| Publicado el 20 agosto 2017
Vivimos en un país donde los entuertos son la orden, porque un grupito, realmente minoritario, pero repleto de malas mañas y dispuestos a cualquier hijuelagranputada, se dedica a destruir lo que tanto nos ha costado. No respeta la propiedad ajena ni la integridad física de las personas. Ataca sin mirar a quien ni cómo lo afecta. A mansalva, sin piedad. Actúa de forma irreverente, como si sus integrantes fueran dueños y señores del país, como si creyeran que su violencia y abuso quedarán impunes por siempre. Y lo peor, ocultan su rostro cobardemente. Pretenden así seguir socavando los cimientos morales de un pueblo y al descubrir su cara, en la oscuridad del secreteo, pavonearse por ahí como si la cosa no fuera con ellos. Su fiereza y crueldad no parecen tener límites.
Sí, me refiero a ellos, a los acreedores, a los bonistas. Esos que atracan a todo un pueblo porque en sus bolsillos repletos siempre cabe más. El tambaleante acceso a la salud de la gente, la (in)seguridad en y fuera de las calles, la educación como garante de un futuro válido y deseable, la miserabilidad de los sueldos y de los retiros son nimiedades, baratijas, chaverías.
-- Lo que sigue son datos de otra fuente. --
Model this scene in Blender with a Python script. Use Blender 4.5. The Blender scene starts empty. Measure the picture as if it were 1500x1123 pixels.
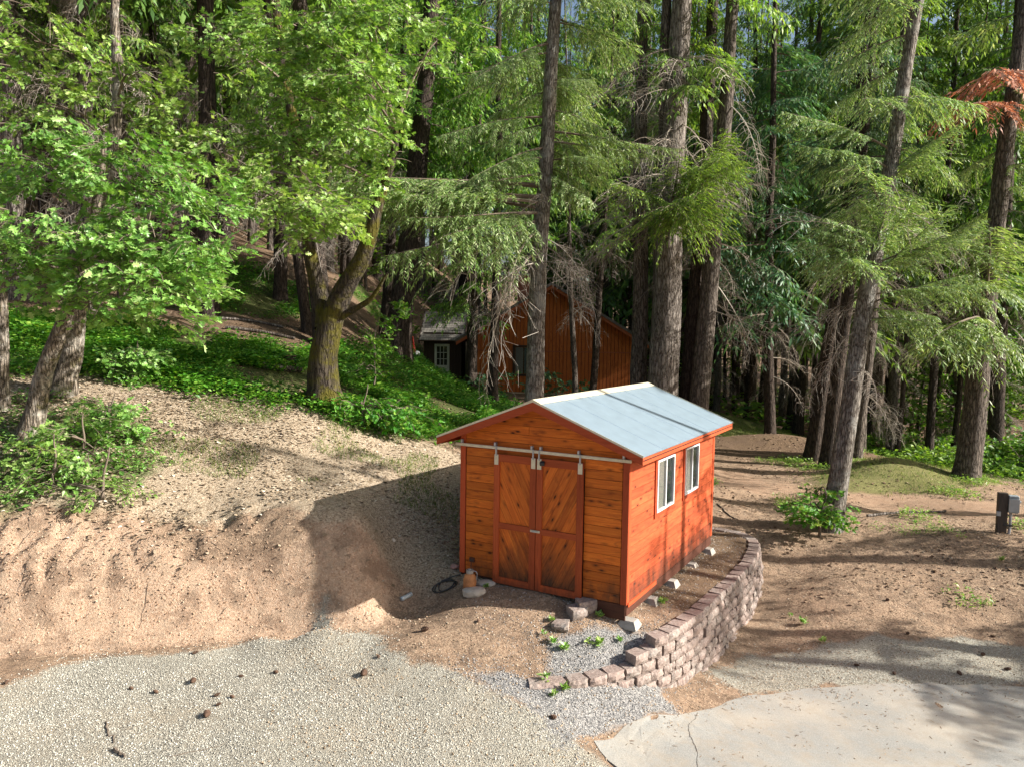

Los poderosos, por sus riquezas – mal habidas, no nos olvidemos -, nos han hecho pensar que se merecen nuestro sacrificio, como si a final de cuentas qué tuviera de malo, o pervertido, que varias generaciones de puertorriqueñas y puertorriqueños tengan que padecer miseria y necesidad. O que vean y sientan que lo que el estado y la publicidad prometieron por bueno y alcanzable se vaya a las pailas. No habrá píldora amarga ni sacrificio sin recompensa si ponemos en nuestras mentes y corazoncitos que todo lo que padezcamos será para alcanzar una sonrisa (la más amplia y babeante, y con colmillos por fuera, claro) de los encapuchados que el sistema capitalista y colonial defiende.
Nota al calce sin llamada- puedo mencionar a los encapuchados que develaría una auditoría de la deuda del país, pero ya habrá tiempo.